Dorante, quant à lui, abandonne rapidement son stratagème initial et se concentre sur la déstabilisation de Silvia, afin de tester ses réactions. Bien qu’il essaie de maintenir une certaine réserve au début, il finit par dévoiler ses sentiments, de façon implicite dans un premier temps, notamment lorsqu’il dit : « Est-ce à vous à vous plaindre ? Vous qui me voyez prendre mon parti sans me rien dire ». Ce début d’aveu montre que Dorante est impatient de connaître les sentiments de Silvia.
Dorante se comporte en amoureux courtois, sincère dans ses déclarations : « Peux-tu douter encore que je ne t'adore ? ». Son amour pour Silvia transparaît dans ses paroles empreintes de respect et d'admiration : « Je t'adore, je te respecte, il n'est ni rang, ni naissance, ni fortune qui ne disparaisse devant une âme comme la tienne ». Cette déclaration est une promesse d'amour, où Dorante affirme que ses sentiments dépassent toutes les conventions sociales.
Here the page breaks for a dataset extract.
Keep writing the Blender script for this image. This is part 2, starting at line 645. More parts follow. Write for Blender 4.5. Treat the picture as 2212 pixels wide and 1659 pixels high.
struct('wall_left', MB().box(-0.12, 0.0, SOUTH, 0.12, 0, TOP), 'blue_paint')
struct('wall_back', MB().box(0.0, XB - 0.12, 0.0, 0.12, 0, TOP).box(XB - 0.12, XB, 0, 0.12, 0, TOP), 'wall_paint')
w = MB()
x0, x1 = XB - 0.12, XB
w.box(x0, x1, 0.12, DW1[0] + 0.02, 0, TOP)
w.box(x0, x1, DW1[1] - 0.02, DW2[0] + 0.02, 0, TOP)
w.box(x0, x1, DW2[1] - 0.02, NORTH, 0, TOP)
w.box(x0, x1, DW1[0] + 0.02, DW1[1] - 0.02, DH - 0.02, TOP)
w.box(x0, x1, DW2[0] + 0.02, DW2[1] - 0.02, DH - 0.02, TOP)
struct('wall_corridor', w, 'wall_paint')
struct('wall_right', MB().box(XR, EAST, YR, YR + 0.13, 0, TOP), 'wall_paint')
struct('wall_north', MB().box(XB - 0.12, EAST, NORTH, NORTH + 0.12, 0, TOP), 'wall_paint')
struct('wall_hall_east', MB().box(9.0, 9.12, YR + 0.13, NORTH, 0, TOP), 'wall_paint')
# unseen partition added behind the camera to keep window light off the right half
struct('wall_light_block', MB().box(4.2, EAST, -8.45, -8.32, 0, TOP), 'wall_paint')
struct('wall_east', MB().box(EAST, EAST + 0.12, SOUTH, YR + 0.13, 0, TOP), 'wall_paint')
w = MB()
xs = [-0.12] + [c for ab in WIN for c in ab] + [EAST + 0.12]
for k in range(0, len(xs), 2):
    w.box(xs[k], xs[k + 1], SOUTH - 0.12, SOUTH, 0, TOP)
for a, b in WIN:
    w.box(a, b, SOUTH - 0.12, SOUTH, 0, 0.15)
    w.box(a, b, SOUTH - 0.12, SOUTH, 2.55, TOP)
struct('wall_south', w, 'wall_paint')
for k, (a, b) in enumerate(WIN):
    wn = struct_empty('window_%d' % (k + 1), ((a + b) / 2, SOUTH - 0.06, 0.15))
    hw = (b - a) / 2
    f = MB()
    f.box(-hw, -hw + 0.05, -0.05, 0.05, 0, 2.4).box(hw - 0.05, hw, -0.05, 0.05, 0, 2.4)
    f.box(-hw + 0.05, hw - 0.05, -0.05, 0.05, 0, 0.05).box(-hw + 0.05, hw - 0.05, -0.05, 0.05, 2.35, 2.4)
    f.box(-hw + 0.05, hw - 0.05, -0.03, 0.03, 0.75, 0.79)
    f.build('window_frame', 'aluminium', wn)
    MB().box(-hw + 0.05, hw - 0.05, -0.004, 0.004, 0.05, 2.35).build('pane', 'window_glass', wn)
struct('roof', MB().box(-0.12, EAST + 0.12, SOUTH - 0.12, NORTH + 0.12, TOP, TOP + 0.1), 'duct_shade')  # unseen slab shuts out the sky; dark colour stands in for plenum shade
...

Il parvient également à deviner les pensées de Silvia, comprenant enfin que son cœur est acquis : « Mario ne m'alarme plus, vous ne l'aimez point, vous ne pouvez plus me tromper ».
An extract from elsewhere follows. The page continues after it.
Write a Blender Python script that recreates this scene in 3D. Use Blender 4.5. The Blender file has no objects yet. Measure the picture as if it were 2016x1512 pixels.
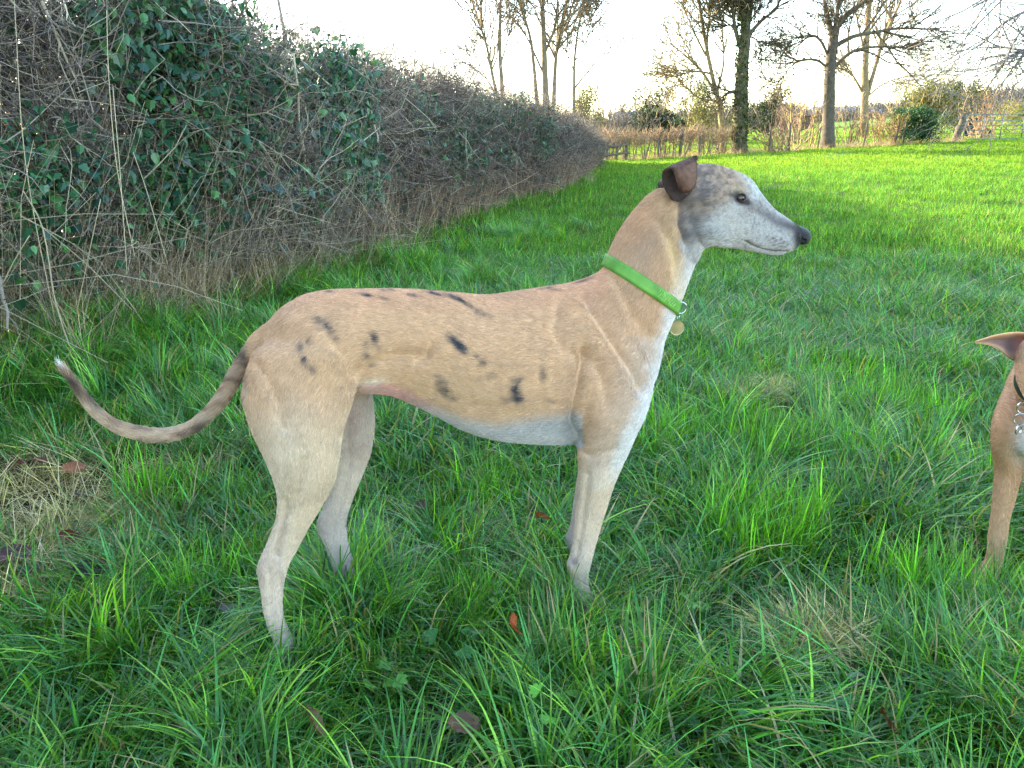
import bpy, math, random
import numpy as np
from mathutils import Vector, Matrix
from mathutils.bvhtree import BVHTree
R = math.radians
rng = np.random.default_rng(7)
random.seed(7)
SC = bpy.context.scene
COL = SC.collection

# ------------------------------------------------------------------ camera, sky, sun, exposure
CAM_H = 1.0
PITCH = R(18.06)
FPX = 1515.0                                   # focal length in pixels of the 2016 px wide frame
cam = bpy.data.cameras.new('camera')
cam.sensor_width = 36.0
cam.lens = 36.0 * FPX / 2016.0
cam.clip_start = 0.05
cam.clip_end = 2000
cam_o = bpy.data.objects.new('camera', cam)
COL.objects.link(cam_o)
cam_o.location = (0, 0, CAM_H)
cam_o.rotation_euler = (math.pi / 2 - PITCH, 0, 0)
SC.camera = cam_o

SUN_AZ, SUN_EL = -54.0, 14.5                   # degrees left of straight ahead, above the horizon
world = bpy.data.worlds.new("World")
SC.world = world
world.use_nodes = True
_nt = world.node_tree
_bg = _nt.nodes['Background']
_sky = _nt.nodes.new('ShaderNodeTexSky')
_sky.sky_type = 'NISHITA'
_sky.sun_disc = False
_sky.sun_elevation = R(SUN_EL)
_sky.sun_rotation = R(SUN_AZ)
_sky.air_density = 1.0
_sky.dust_density = 0.8
_nt.links.new(_sky.outputs[0], _bg.inputs[0])
_bg.inputs[1].default_value = 0.15
sun = bpy.data.lights.new('sun', 'SUN')
sun.energy = 3.0
sun.angle = R(0.6)
sun.color = (1.0, 0.86, 0.62)
sun_o = bpy.data.objects.new('sun', sun)
COL.objects.link(sun_o)
SUNV = Vector((math.sin(R(SUN_AZ)) * math.cos(R(SUN_EL)), math.cos(R(SUN_AZ)) * math.cos(R(SUN_EL)), math.sin(R(SUN_EL))))
sun_o.rotation_euler = SUNV.to_track_quat('Z', 'Y').to_euler()
sun_o.location = SUNV * 50
SC.view_settings.view_transform = 'Standard'
SC.view_settings.look = 'None'
SC.view_settings.exposure = 3.12
SC.view_settings.gamma = 1.0
SC.view_settings.use_curve_mapping = False
SC.cycles.max_bounces = 5
SC.cycles.diffuse_bounces = 2
SC.cycles.glossy_bounces = 2
SC.cycles.use_adaptive_sampling = True
SC.cycles.use_denoising = True
SC.cycles.denoising_prefilter = 'NONE'
SC.cycles.adaptive_threshold = 0.014
SC.cycles.transparent_max_bounces = 6
SC.cycles.caustics_reflective = False
SC.cycles.caustics_refractive = False

# ------------------------------------------------------------------ geometry helpers
CP, SP = math.cos(PITCH), math.sin(PITCH)
def ray(px, py):
    u = (px - 1008) / FPX; v = (756 - py) / FPX
    return np.array([u, CP + v * SP, -SP + v * CP])
C0 = np.array([0, 0, CAM_H])
def at_y(px, py, y):
    d = ray(px, py); return C0 + d * (y / d[1])
def proj(P):
    P = np.atleast_2d(P) - C0
    d = P[:, 1] * CP - P[:, 2] * SP
    d = np.where(d < 1e-3, 1e-3, d)
    u = P[:, 0] / d; v = (P[:, 1] * SP + P[:, 2] * CP) / d
    return 1008 + u * FPX, 756 - v * FPX
def s2l(c):
    c = np.asarray(c, float) / 255.0
    return np.where(c <= .04045, c / 12.92, ((c + .055) / 1.055) ** 2.4)
def sstep(x, a, b):
    t = np.clip((x - a) / (b - a), 0, 1); return t * t * (3 - 2 * t)
def hash2(i, j, s):
    n = (i * 374761393 + j * 668265263 + s * 1274126177) & 0x7fffffff
    n = ((n ^ (n >> 13)) * 1274126177) & 0x7fffffff
    return ((n ^ (n >> 16)) & 0xffff) / 65535.0
def noise2(x, y, s=0):
    x = np.asarray(x, float); y = np.asarray(y, float)
    i = np.floor(x).astype(np.int64); j = np.floor(y).astype(np.int64)
    fx = x - i; fy = y - j
    fx = fx * fx * (3 - 2 * fx); fy = fy * fy * (3 - 2 * fy)
    a = hash2(i, j, s); b = hash2(i + 1, j, s); c = hash2(i, j + 1, s); d = hash2(i + 1, j + 1, s)
    return (a * (1 - fx) + b * fx) * (1 - fy) + (c * (1 - fx) + d * fx) * fy
def fbm(x, y, s=0, o=4):
    r = 0; a = .5
    for k in range(o):
        r = r + a * noise2(np.asarray(x) * 2 ** k, np.asarray(y) * 2 ** k, s + k * 17); a *= .5
    return r

def ground_z(x, y):
    x = np.asarray(x, float); y = np.asarray(y, float)
    z = .041 * (x - 1.5) * sstep(x, .5, 6) * sstep(y, 10, 30)
    z = z + np.clip(x, 0, 80) * .028 * sstep(y, 36, 130)
    z = z + (fbm(x * 1.1, y * 1.1, 3) - .47) * .10 * (1 - .6 * sstep(y, 3, 12))
    z = z + .10 * np.exp(-((x - hedge_x(y) - .1) / .7) ** 2)
    return z
HX = np.array([[-6, -5.4], [-3, -4.4], [3.6, -2.45], [5.7, -1.55], [10.3, -.55], [13.3, .45], [21, 1.75], [26, 2.55], [60, 9]])
def hedge_x(y):
    return np.interp(y, HX[:, 0], HX[:, 1])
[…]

Dorante s'engage donc pleinement, allant jusqu'à promettre de ne jamais l'abandonner : « Je ne changerai jamais ». Il annonce son intention de l'épouser, promettant que sa fortune suffira à leur bonheur : « Mon père me pardonnera dès qu'il vous aura vue, ma fortune nous suffit à tous deux ». Ce personnage, bien que tenté par le stratagème au départ, se révèle finalement être un amoureux sincère, capable d'exprimer ouvertement ses sentiments, tout en s'assurant que Silvia partage les mêmes.
En conclusion, cette scène de "Le Jeu de l'amour et du hasard" est construite autour du stratagème, où le jeu des apparences mène progressivement à l'aveu des sentiments et à l'expression de l'Amour véritable. Derrière le comique des répliques et des pièges, Marivaux met en scène des personnages qui, à force de se tester, se découvrent sincèrement amoureux l'un de l'autre.